It would be too much to ask Dangerfield to carry the Huskies all season by herself, but so far Auriemma hasn't. She scored just five points in the win over Florida State, but Napheesa Collier, a versatile wing, scored 28 to pace them. Kia Nurse hasn't reached double figures in either game yet, but her combo-one work is likely to yield some enormous scoring nights. Katie Lou Samuelson can get to the basket and drain threes, scored 16 Thursday night, and is capable of more.

Nor is the defense anything like a lost cause. Nurse is a stopper on the perimeter. Gabby Williams showed surprising strength against the bigger, taller Lady Bears. And Natalie Butler grabbed rebounds and blocked shots at a rate that will keep the classic post in the Huskies rotation this season.

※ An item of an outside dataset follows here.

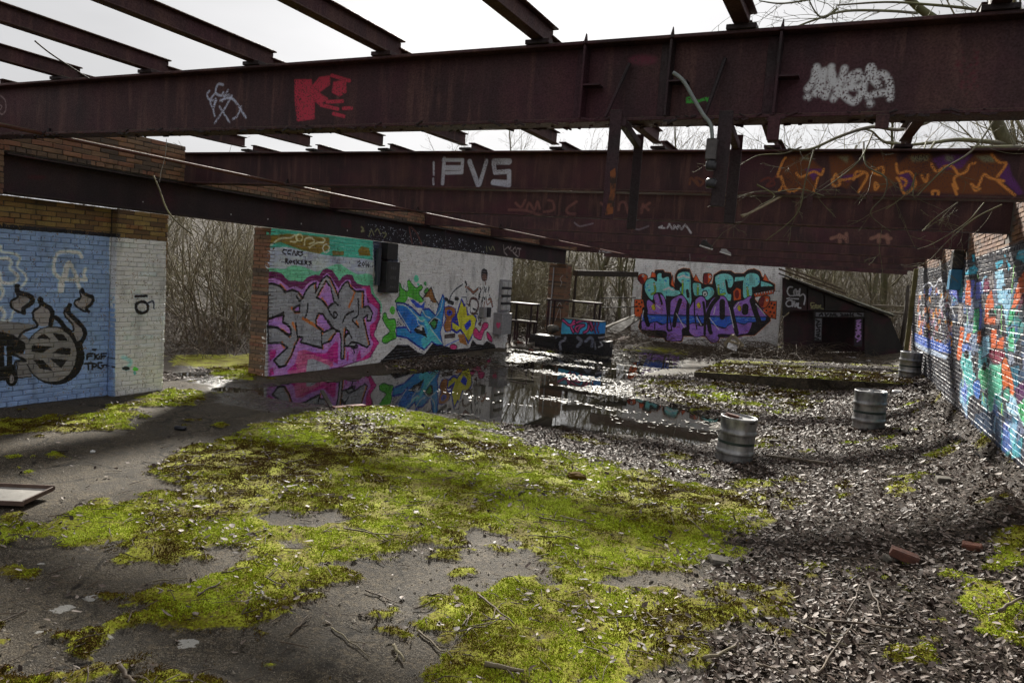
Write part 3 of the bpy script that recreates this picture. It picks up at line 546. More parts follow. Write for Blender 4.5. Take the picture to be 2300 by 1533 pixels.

The team is hardly finished being tested. In just the first week of December alone, UConn faces 20th ranked DePaul, eighth-ranked Texas, and top-ranked Notre Dame, while games against seventh-ranked Ohio State and sixth-ranked Maryland dot the schedule before December is even out. They may well lose, and perhaps even in the NCAA tournament, but they're still going to be a tough out.

"We can fight. We can push back," Williams said when the game was over. "I think we kind of showed the rest of the country, like OK, it's not going to be as easy as you think it is to beat UConn this year."